Stop 8. Wall Drawing 552D

Audio: 

Sol LeWitt (American, 1928-2007)
1987
Color ink wash
Gift of the LeWitt family in honor of Richard and Ronay Menschel; Installation made possible by the Charina Endowment Fund

Transcription: 

Isabelle Dervaux, Acquavella Curator of Modern and Contemporary Drawings
In 2018, the family of artist Sol LeWitt donated to the Morgan Wall Drawing 552D. The gift included detailed instructions for the creation of the drawing, which was executed by a team from LeWitt’s studio.

LeWitt first became known in the mid-1960s for his modular sculptures based on the cube. In 1968, he made his first wall drawing by tracing lines directly on the wall according to a pre- established system. Over the next forty years, he conceived more than 1,200 wall drawings in pencil, colored ink, and acrylic. Although the wall may ultimately be painted over, each drawing exists as a set of instructions that can be re-created on another wall by another person.

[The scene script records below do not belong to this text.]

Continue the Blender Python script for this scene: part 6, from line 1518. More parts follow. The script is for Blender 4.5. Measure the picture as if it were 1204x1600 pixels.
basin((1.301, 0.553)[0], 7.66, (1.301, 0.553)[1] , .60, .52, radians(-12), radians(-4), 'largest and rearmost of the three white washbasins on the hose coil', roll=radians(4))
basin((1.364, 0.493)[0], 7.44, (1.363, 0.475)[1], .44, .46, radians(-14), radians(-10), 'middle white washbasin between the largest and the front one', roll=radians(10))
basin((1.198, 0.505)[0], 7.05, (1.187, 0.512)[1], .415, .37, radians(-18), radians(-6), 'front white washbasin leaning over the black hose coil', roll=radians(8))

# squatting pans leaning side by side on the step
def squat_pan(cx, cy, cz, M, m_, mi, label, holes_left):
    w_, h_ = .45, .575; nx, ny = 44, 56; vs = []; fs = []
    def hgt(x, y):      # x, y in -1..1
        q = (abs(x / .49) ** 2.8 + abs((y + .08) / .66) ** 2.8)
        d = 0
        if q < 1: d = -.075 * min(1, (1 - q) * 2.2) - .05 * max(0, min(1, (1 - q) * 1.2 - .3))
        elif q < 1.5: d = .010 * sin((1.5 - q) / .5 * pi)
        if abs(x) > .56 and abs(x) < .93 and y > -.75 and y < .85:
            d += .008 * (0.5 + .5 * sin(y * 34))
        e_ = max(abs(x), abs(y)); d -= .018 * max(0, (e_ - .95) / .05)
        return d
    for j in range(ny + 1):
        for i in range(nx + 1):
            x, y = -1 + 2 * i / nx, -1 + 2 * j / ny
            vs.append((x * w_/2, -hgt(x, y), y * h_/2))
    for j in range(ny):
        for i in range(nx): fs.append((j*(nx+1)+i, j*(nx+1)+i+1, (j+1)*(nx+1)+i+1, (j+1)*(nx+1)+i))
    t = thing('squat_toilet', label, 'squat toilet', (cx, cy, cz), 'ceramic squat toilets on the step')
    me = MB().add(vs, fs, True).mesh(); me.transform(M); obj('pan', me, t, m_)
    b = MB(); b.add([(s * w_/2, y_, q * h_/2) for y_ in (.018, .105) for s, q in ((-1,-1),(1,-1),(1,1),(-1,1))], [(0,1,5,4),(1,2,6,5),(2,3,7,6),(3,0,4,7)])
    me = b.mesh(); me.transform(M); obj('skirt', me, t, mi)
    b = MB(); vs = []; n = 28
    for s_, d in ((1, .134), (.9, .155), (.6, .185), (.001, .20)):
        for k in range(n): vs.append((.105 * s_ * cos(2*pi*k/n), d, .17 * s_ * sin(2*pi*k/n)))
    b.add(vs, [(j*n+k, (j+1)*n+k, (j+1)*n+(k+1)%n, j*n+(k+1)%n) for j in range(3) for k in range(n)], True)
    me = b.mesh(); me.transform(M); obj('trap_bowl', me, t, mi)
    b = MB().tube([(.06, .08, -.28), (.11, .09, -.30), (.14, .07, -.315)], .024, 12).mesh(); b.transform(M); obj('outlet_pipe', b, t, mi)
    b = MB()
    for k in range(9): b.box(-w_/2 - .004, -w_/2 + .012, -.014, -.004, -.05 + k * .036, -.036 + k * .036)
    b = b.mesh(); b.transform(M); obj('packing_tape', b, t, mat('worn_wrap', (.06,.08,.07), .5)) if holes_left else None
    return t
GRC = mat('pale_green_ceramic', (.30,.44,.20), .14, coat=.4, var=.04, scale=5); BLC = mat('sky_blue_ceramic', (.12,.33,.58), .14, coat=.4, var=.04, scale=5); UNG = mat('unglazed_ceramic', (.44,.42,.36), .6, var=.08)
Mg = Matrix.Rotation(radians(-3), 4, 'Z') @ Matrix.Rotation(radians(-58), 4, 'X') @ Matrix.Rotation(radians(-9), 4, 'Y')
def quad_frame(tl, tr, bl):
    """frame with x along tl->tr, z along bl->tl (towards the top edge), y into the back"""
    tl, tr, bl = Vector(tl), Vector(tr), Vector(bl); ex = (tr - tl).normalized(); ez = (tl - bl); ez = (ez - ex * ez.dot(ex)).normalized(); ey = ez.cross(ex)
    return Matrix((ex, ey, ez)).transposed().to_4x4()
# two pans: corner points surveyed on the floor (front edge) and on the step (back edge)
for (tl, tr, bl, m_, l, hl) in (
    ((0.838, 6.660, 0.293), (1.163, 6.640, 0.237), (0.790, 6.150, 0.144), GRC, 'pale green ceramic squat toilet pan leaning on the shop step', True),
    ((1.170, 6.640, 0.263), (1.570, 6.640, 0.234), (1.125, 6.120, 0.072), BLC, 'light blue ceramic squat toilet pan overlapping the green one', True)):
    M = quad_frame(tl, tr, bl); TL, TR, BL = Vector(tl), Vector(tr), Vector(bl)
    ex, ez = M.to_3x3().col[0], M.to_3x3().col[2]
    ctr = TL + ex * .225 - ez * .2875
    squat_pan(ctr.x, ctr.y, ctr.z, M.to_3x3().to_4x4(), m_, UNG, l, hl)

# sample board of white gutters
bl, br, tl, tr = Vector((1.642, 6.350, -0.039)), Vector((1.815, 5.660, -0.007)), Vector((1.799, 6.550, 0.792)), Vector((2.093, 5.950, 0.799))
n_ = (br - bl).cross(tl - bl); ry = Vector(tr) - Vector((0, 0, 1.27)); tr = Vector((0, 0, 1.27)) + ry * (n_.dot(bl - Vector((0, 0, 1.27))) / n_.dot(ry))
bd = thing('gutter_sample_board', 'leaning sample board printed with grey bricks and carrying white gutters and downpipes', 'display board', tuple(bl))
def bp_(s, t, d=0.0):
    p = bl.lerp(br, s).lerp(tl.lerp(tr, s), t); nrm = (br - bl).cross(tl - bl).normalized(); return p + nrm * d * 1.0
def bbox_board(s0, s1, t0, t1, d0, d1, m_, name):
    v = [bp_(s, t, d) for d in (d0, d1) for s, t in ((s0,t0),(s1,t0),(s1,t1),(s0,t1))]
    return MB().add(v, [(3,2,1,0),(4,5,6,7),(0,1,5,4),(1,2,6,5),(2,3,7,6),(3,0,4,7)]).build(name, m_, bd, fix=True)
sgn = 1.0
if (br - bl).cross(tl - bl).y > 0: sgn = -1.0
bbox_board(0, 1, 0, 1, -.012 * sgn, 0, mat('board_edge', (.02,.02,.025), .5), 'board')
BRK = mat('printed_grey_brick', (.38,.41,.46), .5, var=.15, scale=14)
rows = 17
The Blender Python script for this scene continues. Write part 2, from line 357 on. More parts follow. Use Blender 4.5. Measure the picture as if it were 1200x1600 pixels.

In the early 1980s, inspired by the rich colors of Italian Renaissance frescoes, LeWitt began using colored ink wash applied with rags, mixing wiping and pounding techniques. He limited his palette to four colors—gray, yellow, red, and blue—which he layered and superimposed to produce variations. This wall drawing was first created in 1987. The artist described its motif as “not quite a cube.” The tilted form produces an illusion of volume while the black border that interrupts it preserves the sense of flatness of the wall.